Let’s have a look at modern web projects. There is that idea we are sure it will be the next success story. We take our best developers and build a product everybody agrees on in terms of functionality, quality, architecture, and performance. The standards were very high in those days.
But in most cases this approach is wrong.
When creating new software one thing is very important. Building the right thing. Although it sounds similar it is something completely different from building that thing right.
Reid Hoffman, the founder of LinkedIn, once said
“If you are not embarrassed by the first version of your product, you’ve launched too late.”
And that is so true. The first thing you have to validate is the market. Will the product be a success? In most cases NO, but that is another story. Having that in mind the new feature or product should be hacked as dirty and fast as possible. It should only look like there were high standards in mind.
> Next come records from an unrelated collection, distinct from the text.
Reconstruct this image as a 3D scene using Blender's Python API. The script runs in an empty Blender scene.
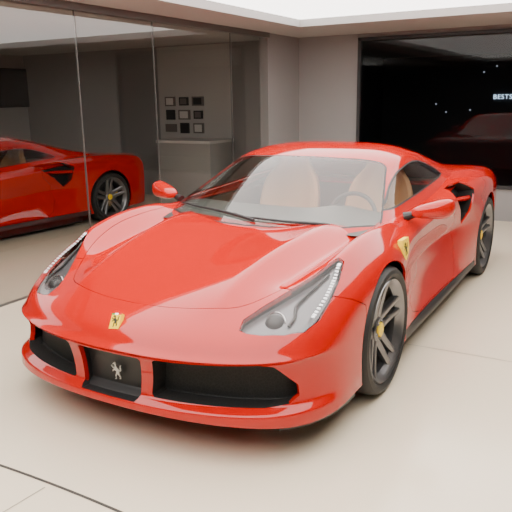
import bpy,bmesh,math,random
import numpy as np
from mathutils import Vector,Matrix
from mathutils.bvhtree import BVHTree
random.seed(3)
CAM=[4.422,1.952,1.546,3.666,-0.242,-0.016,644.86];YW=-2.14;XB=-3.92
def basis(yaw,pitch,roll):
    f=np.array([math.cos(yaw)*math.cos(pitch),math.sin(yaw)*math.cos(pitch),math.sin(pitch)])
    r=np.array([math.sin(yaw),-math.cos(yaw),0]);u=np.cross(r,f)
    c,s=math.cos(roll),math.sin(roll)
    return f,c*r+s*u,-s*r+c*u
def onplane(px,ax,val):
    f,r,u=basis(*CAM[3:6]);d=f+r*(px[0]-256)/CAM[6]+u*(256-px[1])/CAM[6];t=(val-CAM[ax])/d[ax];return np.array(CAM[:3])+t*d

C=bpy.context.scene.collection
def mat(name,col,rough=.5,metal=0,coat=0,emit=None,es=0,noise=0,nscale=3):
    m=bpy.data.materials.new(name);m.use_nodes=True;nt=m.node_tree;b=nt.nodes['Principled BSDF']
    b.inputs['Base Color'].default_value=(*col,1);b.inputs['Roughness'].default_value=rough;b.inputs['Metallic'].default_value=metal
    b.inputs['Coat Weight'].default_value=coat;b.inputs['Coat Roughness'].default_value=.01
    if emit: b.inputs['Emission Color'].default_value=(*emit,1);b.inputs['Emission Strength'].default_value=es
    if noise:
        t=nt.nodes.new('ShaderNodeTexNoise');t.inputs['Scale'].default_value=nscale;tc=nt.nodes.new('ShaderNodeTexCoord')
        mx=nt.nodes.new('ShaderNodeMix');mx.data_type='RGBA';mx.inputs[6].default_value=(*[c*(1-noise) for c in col],1);mx.inputs[7].default_value=(*[min(1,c*(1+noise)) for c in col],1)
        nt.links.new(tc.outputs['Object'],t.inputs['Vector']);nt.links.new(t.outputs[0],mx.inputs[0]);nt.links.new(mx.outputs[2],b.inputs['Base Color'])
    return m
def glassmat(name,tint,add=0.0):
    m=bpy.data.materials.new(name);m.use_nodes=True;n=m.node_tree.nodes;l=m.node_tree.links
    n.clear();o=n.new('ShaderNodeOutputMaterial');mx=n.new('ShaderNodeMixShader');t=n.new('ShaderNodeBsdfTransparent');g=n.new('ShaderNodeBsdfGlossy')
    t.inputs[0].default_value=(*tint,1);g.inputs['Roughness'].default_value=.01
    f=n.new('ShaderNodeLayerWeight');f.inputs[0].default_value=.5;p=n.new('ShaderNodeMath');p.operation='POWER';p.inputs[1].default_value=5
    a=n.new('ShaderNodeMath');a.operation='MULTIPLY_ADD';a.use_clamp=True;a.inputs[1].default_value=.95-add;a.inputs[2].default_value=.05+add
    l.new(f.outputs['Facing'],p.inputs[0]);l.new(p.outputs[0],a.inputs[0]);l.new(a.outputs[0],mx.inputs[0]);l.new(t.outputs[0],mx.inputs[1]);l.new(g.outputs[0],mx.inputs[2]);l.new(mx.outputs[0],o.inputs[0])
    return m
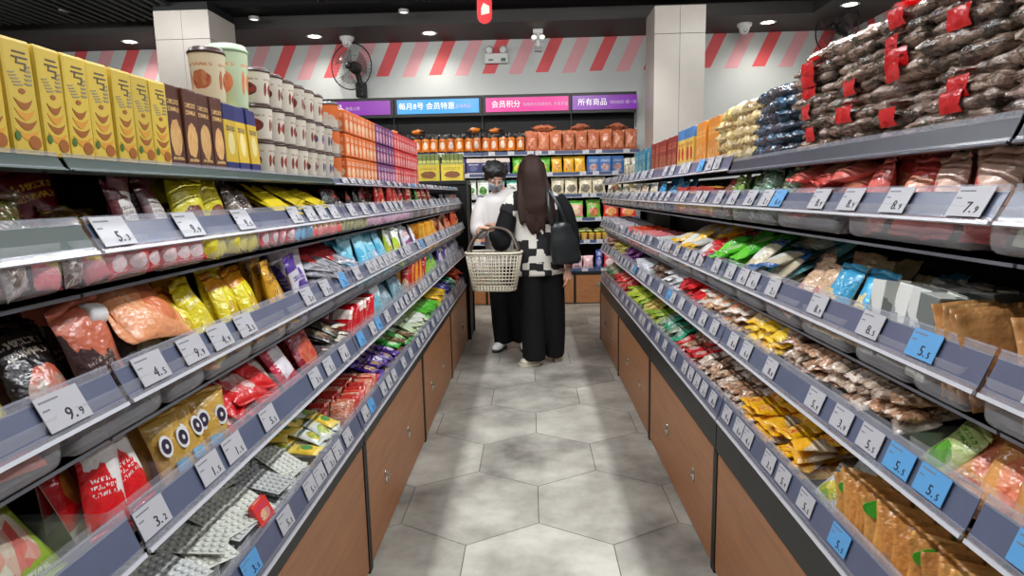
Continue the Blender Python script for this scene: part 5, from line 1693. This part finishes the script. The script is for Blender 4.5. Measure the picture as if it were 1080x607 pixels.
root = empty('emergency_lamp', (-.40, 8.45, 3.12))
tag(root, 'white emergency lamp box with two round heads on the striped wall', 'lamp')
bm = bmesh.new(); box(bm, -.15, -.07, -.06, .15, 0, .06, 0, .008); obj('body', bm, M_white, root)
for sx in (-.09, .09):
    bm = bmesh.new(); lathe(bm, [(.03, .03), (.045, .02), (.055, -.03), (.048, -.03), (.04, -.02)], 18, 0, Matrix.Translation((sx, -.07, .10)) @ Matrix.Rotation(R(-80), 4, 'X') @ Matrix.Diagonal((1, 1, -1, 1)), cap=True); obj('lamp_head', bm, M_white, root)
bm = bmesh.new(); box(bm, -.10, -.073, -.03, -.04, -.07, -.01); box(bm, .06, -.073, -.04, .12, -.07, .0); obj('indicator_panel', bm, mat('green_indicator', (80, 110, 100), .4), root)
root = empty('twin_spotlight', (.13, 8.0, 3.36))
tag(root, 'white twin headed spotlight with lit lamps under the soffit', 'lamp')
bm = bmesh.new(); box(bm, -.06, -.05, -.05, .06, .05, 0, 0, .008); box(bm, -.02, -.02, -.2, .02, .02, -.05, 0, .004); obj('bracket', bm, M_white, root)
for sx in (-.06, .06):
    T = Matrix.Translation((sx * .8, -.03, -.11)) @ Matrix.Diagonal((.7, .7, .7, 1)) @ Matrix.Rotation(R(62), 4, 'X')
    bm = bmesh.new(); lathe(bm, [(.03, -.05), (.042, -.04), (.05, .04), (.044, .04)], 18, 0, T, cap=False); hd = obj('lamp_head', bm, M_white, root)
    bm = bmesh.new(); lathe(bm, [(.001, .03), (.043, .03), (.043, .02)], 18, 0, T); obj('lamp_face', bm, mat('soft_lamp_glow', (255, 244, 226), .5, emit=(255, 240, 216), estr=1.6), hd)
bm = bmesh.new(); box(bm, -.045, -.045, -.26, .045, .03, -.2, 0, .01); obj('lower_box', bm, M_grey, root)

root = empty('hanging_tag', (-.255, 4.0, 2.42))
tag(root, 'red and white rounded hanging tag dangling from the ceiling', 'decoration')
bm = bmesh.new()
pts = [(-.042, .55), (.042, .55), (.045, .06)] + [(.045 * math.cos(a), .05 + .05 * math.sin(a)) for a in [-i * PI / 10 for i in range(1, 10)]] + [(-.045, .06)]
v0 = [bm.verts.new((x, -.008, z)) for x, z in pts]; v1 = [bm.verts.new((x, .008, z)) for x, z in pts]
bm.faces.new(v0); bm.faces.new(v1[::-1])
for i in range(len(pts)):
    bm.faces.new([v0[(i + 1) % len(pts)], v0[i], v1[i], v1[(i + 1) % len(pts)]])
bmesh.ops.recalc_face_normals(bm, faces=bm.faces[:])
obj('board', bm, mat('hanging_tag_red', (206, 26, 34), .35, bump=(6, .2)), root)
bm = bmesh.new(); bm.loops.layers.uv.new('UVMap')
decal(bm, [(-.02, .05), (.03, .06), (.03, .10), (-.005, .12), (-.02, .09)], -.0082, 0, .001)
decal(bm, [(.01, .2), (.035, .2), (.035, .42), (.02, .5)], -.0082, 0, .001)
obj('printed_mark', bm, mat('cream_print', (226, 206, 190), .5), root)
bm = bmesh.new(); tube(bm, [(0, 0, .55), (0, 0, 1.06)], .002, 6); obj('cord', bm, M_white, root)

# ------------------------------------------------------------------ two shoppers
def cloth(name, rgb, rough=.85, bump=(30, .15)):
    return mat(name, rgb, rough, 0, .2, bump)


M_skin = mat('skin', (206, 160, 136), .55, 0, .4)
M_blk = cloth('black_cloth', (20, 19, 21))
M_whc = cloth('white_cloth', (214, 210, 206))


def check_mat():
    b = NB('black_and_cream_patch_knit')
    tc = b.n('ShaderNodeTexCoord')
    mp = b.map(tc.outputs['Object'], (1, .02, 1), (.02, 0, .01))
    d = b.n('ShaderNodeTexVoronoi', distance='CHEBYCHEV')
    d.inputs['Scale'].default_value = 17
    d.inputs['Randomness'].default_value = .45
    b.t.links.new(mp, d.inputs['Vector'])
    sc = b.n('ShaderNodeSeparateColor')
    b.t.links.new(d.outputs['Color'], sc.inputs[0])
    c = b.mix(b.m_('GREATER_THAN', sc.outputs[0], .47), lin((26, 25, 27)), lin((206, 202, 192)))
    b.set(b.p.inputs['Base Color'], c)
    b.p.inputs['Roughness'].default_value = .95
    b.bump(b.noise(tc.outputs['Object'], 120, 2), .4, .004)
    return b.m


def merged(name, build, m, parent, vox=.010, sm=6, smooth=True):
    """several overlapping tubes fused into one continuous surface"""
    bm = bmesh.new()
    bm.loops.layers.uv.new('UVMap')
    build(bm)
    bmesh.ops.recalc_face_normals(bm, faces=bm.faces[:])
    me = new_mesh(name, bm, m, True)
    o = link(name, me)
    rm = o.modifiers.new('fuse', 'REMESH'); rm.mode = 'VOXEL'; rm.voxel_size = vox; rm.use_smooth_shade = True
    if sm:
        s = o.modifiers.new('soften', 'SMOOTH'); s.iterations = sm; s.factor = .5
    dg = bpy.context.evaluated_depsgraph_get()
    me2 = bpy.data.meshes.new_from_object(o.evaluated_get(dg))
    o.modifiers.clear()
    o.data = me2
    if not me2.materials:
        me2.materials.append(m)
    me2.polygons.foreach_set('use_smooth', [True] * len(me2.polygons))
    o.parent = parent
    return o


def lt(bm, pts, rads, n=14, per=5):
    P, Q = smooth_path(pts, rads, per)
    tube(bm, P, Q, n)


def hand(bm, wrist, direc, palmn, curl=.6, s=1.0, mir=1):
    """palm and five bent fingers; direc = along the hand, palmn = palm normal"""
    w = Vector(wrist); d = Vector(direc).normalized(); n = Vector(palmn).normalized(); side = d.cross(n).normalized() * mir
    lt(bm, [w - d * .02, w + d * .02, w + d * .055 * s, w + d * .088 * s], [(.022, .018), (.026, .016), (.038 * s, .014), (.036 * s, .011)], 10, 3)
    for k, (off, ln) in enumerate(((-.028, .062), (-.0095, .074), (.0095, .078), (.027, .070))):
        p = w + d * .08 * s + side * off * s
        q = [p]
        dd = d.copy()
        for seg, f in enumerate((.42, .32, .26)):
            ang = curl * (.5 + .55 * seg)
            dn = (d * math.cos(ang) + n * math.sin(ang)).normalized()
            q.append(q[-1] + dn * ln * f * s)
        lt(bm, q, [.0092 * s, .0088 * s, .008 * s, .0068 * s], 8, 3)
    p = w + d * .022 * s + side * .030 * s
    t1 = p + (side * .030 + d * .028 + n * .012) * s
    t2 = t1 + (side * .008 + d * .030 + n * .014) * s
    lt(bm, [w + d * .02 * s + side * .014 * s, p, t1, t2], [.013 * s, .012 * s, .0098 * s, .0078 * s], 8, 3)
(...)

Doing so there will be a prototype users can use in a very short period of time.
After this first version is live we can begin to learn. Learn what the user really wants and see if the product can be popular. If not, it is much easier to throw away a crappy piece of software than a well-designed masterpiece.
Sounds easy? But there is still one tricky part. What if the idea was good and people are really using it? That is the moment where the product owner has to trust the development team. They have to decide what to do. Refactor the code, rewrite it or keep it. Everything is possible. Just trust the team.